# Why the lessons from building with atoms matter in a world of pixels
When I started my career, 'product design' meant designing physical products. For me, that meant treadmills, exercise bikes, and commercial strength equipment: complex bits of steel and electronics. As a snotty-nosed industrial designer fresh out of uni, I had a lot to learn about... everything. The whole team was in one studio, an old Victorian building tucked away behind the main warehouse. We were largely out of sight and out of mind, which meant we were left to our own devices to get on with deep design work. There was no army of product managers making tickets; designers owned the work. Properly. We owned the design and the outcome of our decisions.
In that world, there was a concept that haunted every project: the "one-way door."
It’s a choice that, once made, is nearly impossible to reverse. For a software team deciding on a new feature, these are rare. For an industrial designer, they were the only doors we had.
Signing off on the final drawings for a new treadmill was the ultimate one-way door. The moment you walked through it, you were committing the company to a fortune in hardened steel moulds: the 'tooling'. There was no going back. Getting it wrong meant you had just created a very, very expensive mistake. This reality, the constant presence of that one-way door, bred a certain kind of mindset: a healthy, productive paranoia. You were forced to do the deep, upfront thinking because you only had one shot to get it right.

Then came the software revolution, a world built entirely on "two-way doors." Its central belief is that failure is cheap. Don't like how a feature works? Ship a patch. Found a bug? Push a hotfix. This is a monumental advantage over the old world, where a mistake meant a furnace full of money.
But this low cost of failure has bred a culture where the deep, rigorous thinking that was once mandatory is now often seen as a bottleneck. An entire generation of designers has been raised on the Silicon Valley mantra of "move fast and break things." This is a wonderful philosophy if you’re designing an app for rating sandwiches, but a catastrophically irresponsible one if you’re designing software for the crew of a $200 million supertanker.
I saw this firsthand not long ago. A team, under immense pressure to "get stuff done" and with the best of intentions, decided to treat a new payroll system as a simple two-way door. The plan was to build it by completely sidelining the design team.
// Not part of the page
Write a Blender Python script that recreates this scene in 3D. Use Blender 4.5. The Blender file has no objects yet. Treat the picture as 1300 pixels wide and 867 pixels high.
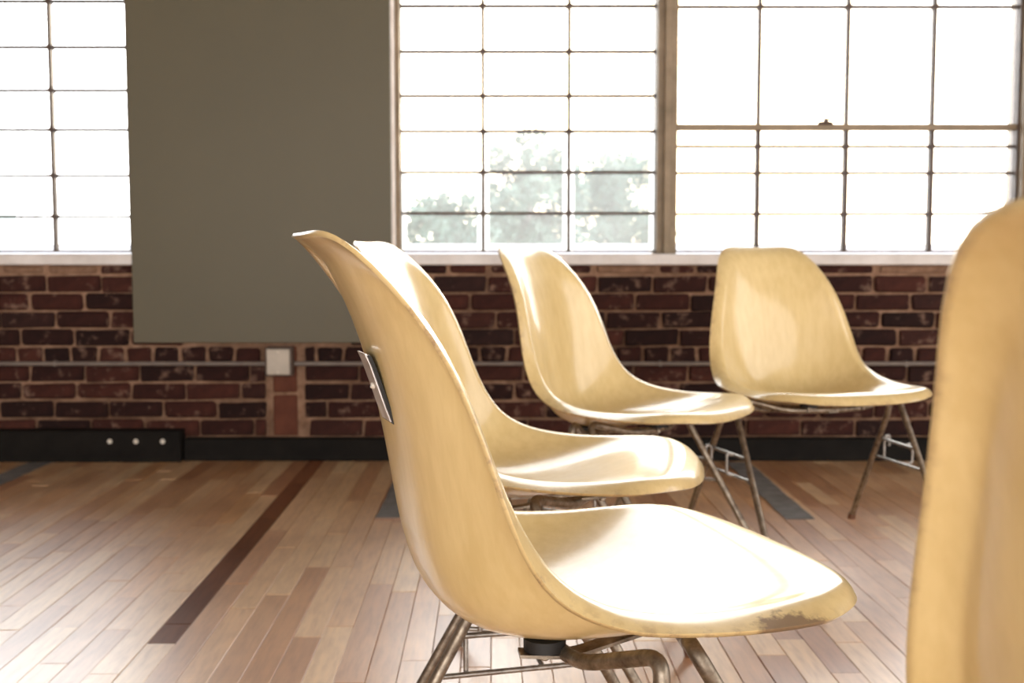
import bpy, math, random
import numpy as np
from mathutils import Vector, Matrix
from mathutils.bvhtree import BVHTree

random.seed(7)
sc = bpy.context.scene
COL = sc.collection

# ------------------------------------------------------------------ camera
cd = bpy.data.cameras.new('camera')
cam = bpy.data.objects.new('camera', cd)
COL.objects.link(cam)
cam.location = (0, 0, .7715)
cam.rotation_euler = (math.pi / 2 - .0758, 0, 0)
cd.sensor_width = 36
cd.lens = 40.0
cd.clip_start = .02
cd.clip_end = 400
cd.dof.use_dof = True
cd.dof.focus_distance = 1.22
cd.dof.aperture_fstop = 8.0
sc.camera = cam

# ------------------------------------------------------------------ view
sc.view_settings.view_transform = 'Standard'
sc.view_settings.look = 'None'
sc.view_settings.gamma = 1
sc.view_settings.use_curve_mapping = False
sc.view_settings.exposure = 0.12
sc.cycles.max_bounces = 8
sc.cycles.diffuse_bounces = 5
sc.cycles.transparent_max_bounces = 12
sc.cycles.sample_clamp_indirect = 6
sc.cycles.use_denoising = True

# ------------------------------------------------------------------ sky
SUN_AZ, SUN_EL = math.radians(7.5), math.radians(5.0)
SUND = Vector((math.sin(SUN_AZ) * math.cos(SUN_EL), math.cos(SUN_AZ) * math.cos(SUN_EL), math.sin(SUN_EL)))
w = bpy.data.worlds.new('sky')
sc.world = w
w.use_nodes = True
nt = w.node_tree
nt.nodes.clear()
out = nt.nodes.new('ShaderNodeOutputWorld')
bg = nt.nodes.new('ShaderNodeBackground')
tc = nt.nodes.new('ShaderNodeTexCoord')
dot = nt.nodes.new('ShaderNodeVectorMath')
dot.operation = 'DOT_PRODUCT'
dot.inputs[1].default_value = SUND
nt.links.new(tc.outputs['Generated'], dot.inputs[0])
ramp = nt.nodes.new('ShaderNodeValToRGB')
mr = nt.nodes.new('ShaderNodeMapRange')
mr.inputs['From Min'].default_value = -1
mr.inputs['From Max'].default_value = 1
nt.links.new(dot.outputs['Value'], mr.inputs['Value'])
nt.links.new(mr.outputs['Result'], ramp.inputs['Fac'])
r = ramp.color_ramp
r.elements[0].position = 0
r.elements[0].color = (.42, .50, .62, 1)
r.elements[1].position = 1
r.elements[1].color = (1.0, .80, .52, 1)
for p_, c_ in ((.5, (.55, .62, .72, 1)), (.85, (.74, .79, .84, 1)), (.97, (.92, .90, .86, 1))):
    e_ = r.elements.new(p_)
    e_.color = c_
SKY = 9.0
bg.inputs['Strength'].default_value = SKY
nt.links.new(ramp.outputs['Color'], bg.inputs['Color'])
nt.links.new(bg.outputs['Background'], out.inputs['Surface'])

# low evening sun behind the window wall
sl = bpy.data.lights.new('sun', 'SUN')
sl.energy = 5.0
sl.angle = math.radians(1.5)
sl.color = (1, .84, .62)
sun = bpy.data.objects.new('sun', sl)
COL.objects.link(sun)
sun.rotation_euler = (-SUND).to_track_quat('-Z', 'Y').to_euler()


def area(name, loc, size, sy, rot, e, col=(1, .99, 1), portal=False):
    l = bpy.data.lights.new(name, 'AREA')
    l.shape = 'RECTANGLE'
    l.size, l.size_y = size, sy
    l.energy = e
    l.color = col
    l.cycles.is_portal = portal
    o = bpy.data.objects.new(name, l)
    COL.objects.link(o)
    o.location = loc
    o.rotation_euler = rot
    return o


# fill lights added at the unseen rear and side walls, no real source
area('fill_rear', (0, -4.85, 1.25), 9.2, 2.2, (math.radians(90), 0, 0), 350)
area('fill_side', (4.85, -.6, 1.75), 7.6, 2.6, (math.radians(90), 0, math.radians(90)), 170)
# daylight entering by the windows in view
area('window_portal_right', (.75, 4.62, 1.9), 2.7, 2.3, (math.radians(-90), 0, 0), 1, portal=True)
area('window_portal_left', (-2.38, 4.62, 1.9), 1.9, 2.3, (math.radians(-90), 0, 0), 1, portal=True)

# ------------------------------------------------------------------ materials
def mat(name, col=(.5, .5, .5), rough=.5, metal=0., spec=.5):
    m = bpy.data.materials.new(name)
    m.use_nodes = True
    b = m.node_tree.nodes['Principled BSDF']
    b.inputs['Base Color'].default_value = (*col, 1)
    b.inputs['Roughness'].default_value = rough
    b.inputs['Metallic'].default_value = metal
    b.inputs['Specular IOR Level'].default_value = spec
    return m, m.node_tree, b


def N(nt, t, **k):
    n = nt.nodes.new(t)
    for a, v in k.items():
        if a in n.inputs:
            n.inputs[a].default_value = v
        else:
            setattr(n, a, v)
    return n


def noise_tex(nt, scale, detail=4, rough=.55, coord='Object', stretch=None, src=None):
    tc = nt.nodes.new('ShaderNodeTexCoord')
    s = src or tc.outputs[coord]
    if stretch:
        mp = nt.nodes.new('ShaderNodeMapping')
        mp.inputs['Scale'].default_value = stretch
        nt.links.new(s, mp.inputs['Vector'])
        s = mp.outputs['Vector']
    n = nt.nodes.new('ShaderNodeTexNoise')
    n.inputs['Scale'].default_value = scale
    n.inputs['Detail'].default_value = detail
    n.inputs['Roughness'].default_value = rough
    nt.links.new(s, n.inputs['Vector'])
    return n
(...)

We're not talking about some minor internal app; this was payroll, arguably one of the most critical, high-stakes tools a company has.
The strategy was simple: product managers would write the tickets, engineers would build them, and this, apparently, would be the fastest way to tick the box that says "we have this feature."
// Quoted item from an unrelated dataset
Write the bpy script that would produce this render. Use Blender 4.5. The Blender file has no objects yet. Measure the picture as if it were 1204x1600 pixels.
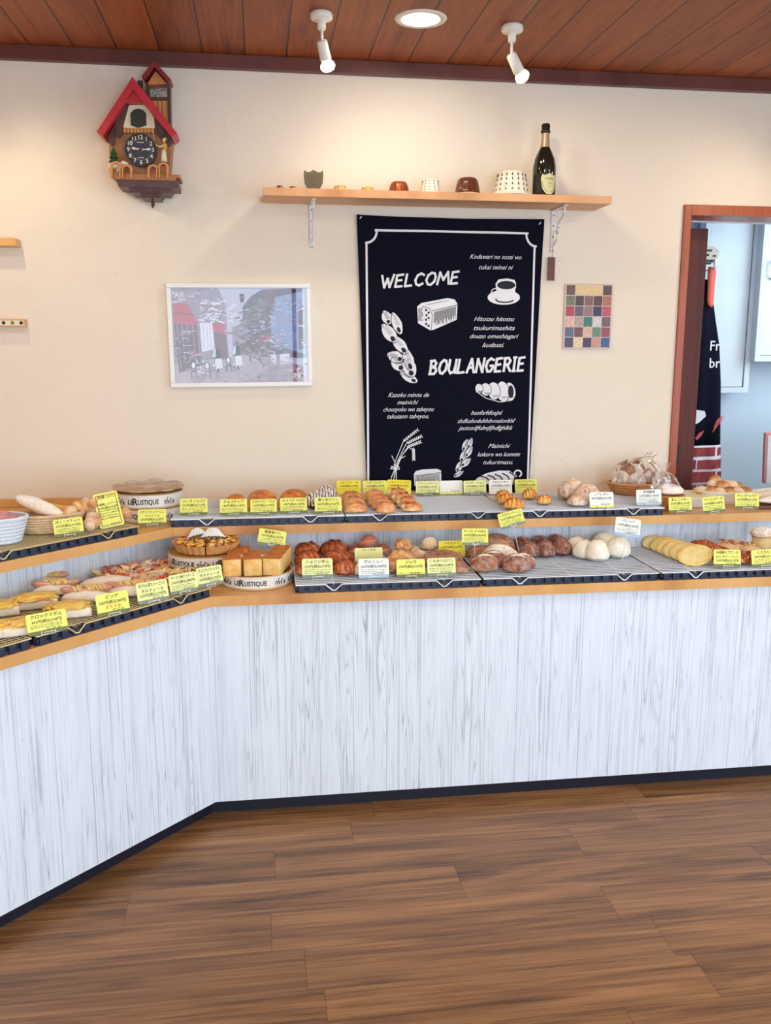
import bpy, bmesh, math, random
from math import sin, cos, pi, radians, atan2, sqrt, floor
from mathutils import Vector, Matrix, noise
SC = bpy.context.scene
COL = SC.collection
# ------------------------------------------------------------------ camera
F, EYE = 1400.0, 1.5
PITCH, YAW, ROLL = radians(10.55), radians(8.0), radians(.13)
fw = Vector((sin(YAW)*cos(PITCH), cos(YAW)*cos(PITCH), -sin(PITCH)))
r0 = Vector((cos(YAW), -sin(YAW), 0)); u0 = r0.cross(fw)
rt = r0*cos(ROLL)+u0*sin(ROLL); up = rt.cross(fw)
CAM = Vector((0, 0, EYE))
cd = bpy.data.cameras.new('camera'); cam = bpy.data.objects.new('camera', cd); COL.objects.link(cam)
m3 = Matrix((rt, up, -fw)).transposed()
cam.matrix_world = Matrix.Translation(CAM) @ m3.to_4x4()
cd.sensor_fit = 'VERTICAL'; cd.sensor_height = 32.0; cd.lens = 32.0*F/1600.0; cd.clip_start = .05; cd.clip_end = 60
SC.camera = cam
def ray(px, py): return fw + rt*((px-602)/F) - up*((py-800)/F)
def PZ(px, py, z): d = ray(px, py); return CAM + d*((z-EYE)/d.z)      # point of a horizontal surface
def PY(px, py, Y): d = ray(px, py); return CAM + d*(Y/d.y)            # point of an upright surface facing the room
# ------------------------------------------------------------------ exposure, world, lamps
SC.view_settings.view_transform = 'Standard'; SC.view_settings.look = 'None'
SC.view_settings.exposure = 0.14; SC.view_settings.gamma = 1.0; SC.view_settings.use_curve_mapping = False
W = bpy.data.worlds.new('sky'); SC.world = W; W.use_nodes = True
W.node_tree.nodes['Background'].inputs[0].default_value = (.75, .87, 1, 1)
W.node_tree.nodes['Background'].inputs[1].default_value = 3.2
def light(name, kind, loc, target, energy, color, **kw):
    d = bpy.data.lights.new(name, kind); d.energy = energy; d.color = color
    for k, v in kw.items(): setattr(d, k, v)
    o = bpy.data.objects.new(name, d); COL.objects.link(o); o.location = loc
    o.rotation_euler = (Vector(target)-Vector(loc)).to_track_quat('-Z', 'Y').to_euler(); return o
DAY = (.62, .81, 1.0); WARM = (1, .80, .55); NEUT = (1, .90, .76)
light('shopfront_daylight', 'AREA', (1.25, -2.25, 1.35), (.7, 3, 1.3), 48, DAY, shape='RECTANGLE', size=1.6, size_y=1.9)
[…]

The result, predictably, was a catastrophe. A confusing, unusable system that created more problems than it solved. The things they broke weren't just pixels; they were people's pay slips and their trust in the company's tools. It was a one-way door decision disguised as an agile two-step.
And the true cost wasn't just the initial build. It was the endless, expensive aftermath: the extra training, the reams of documentation trying to explain a fundamentally broken system, and the flood of support tickets from frustrated employees. It was an iceberg of a problem that could have been avoided, but which the design team was, of course, now being asked to fix.
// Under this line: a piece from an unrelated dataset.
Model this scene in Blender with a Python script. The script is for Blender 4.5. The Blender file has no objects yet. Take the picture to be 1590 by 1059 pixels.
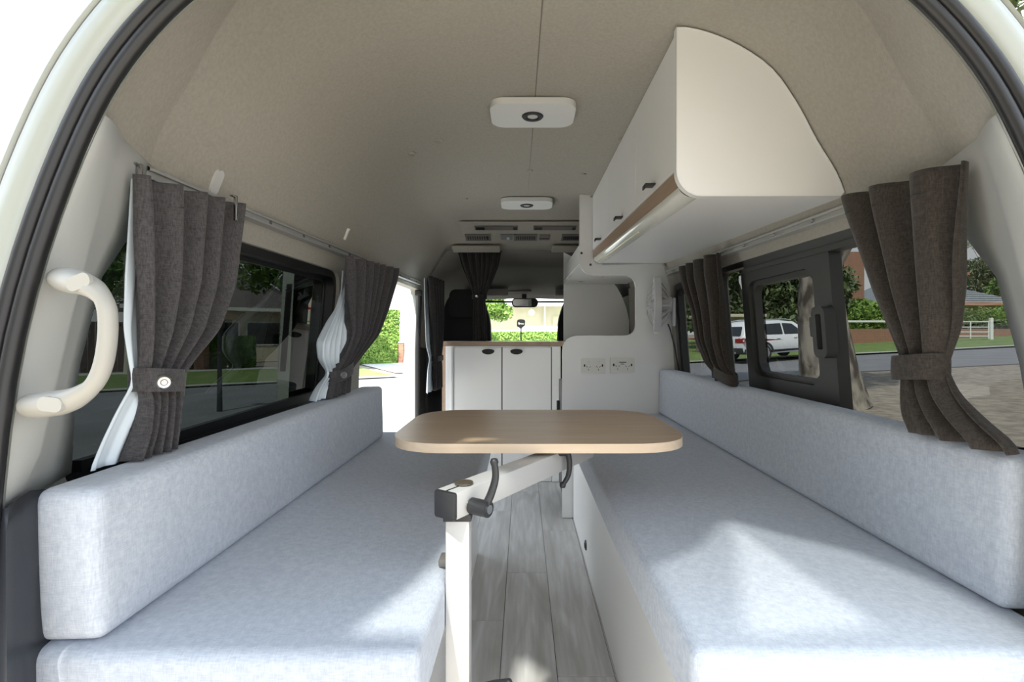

This is a textbook example of a common organizational blind spot. It stems from a fundamental misunderstanding of what design actually is. To many, we’re still just the people who add the visual polish at the end. The colouring-in department, called in after all the 'real' decisions have been made.
When that’s your worldview, your measurement for success becomes completely broken. The goal wasn't to solve a problem for our employees; it was simply to launch. The feature was the goal, not the outcome.
And so, the ghost of the industrial designer haunts the modern agile ceremony.
It's the whisper in the back of the sprint planning meeting that asks, "Are we absolutely sure this is a two-way door?"
It's the nagging voice that sees a payroll system being built without a designer and says, "Have we truly considered the consequences of getting this wrong for our employees, or are we just trying to tick a box?"
It's the annoying spectre that questions whether we are truly ready to ship, or if we're just shipping because the calendar says it's the end of the sprint.
In our high-stakes world of maritime shipping, a thoughtless software decision can have irreversible, one-way-door consequences. A confusing interface doesn't just lower engagement; it could lead a sleep-deprived Chief Officer to make a critical error in a narrow channel. We have to remember that some things, once broken, cannot be unbroken.
The job of a modern design leader... is to infuse the speed and flexibility of the software world with the rigour and profound sense of consequence from the world of atoms.
It’s to stand at every doorway and force the team to consider, just for a moment, whether they’ll be able to get back through.
Because in the real world, some failures are much, much more expensive than others.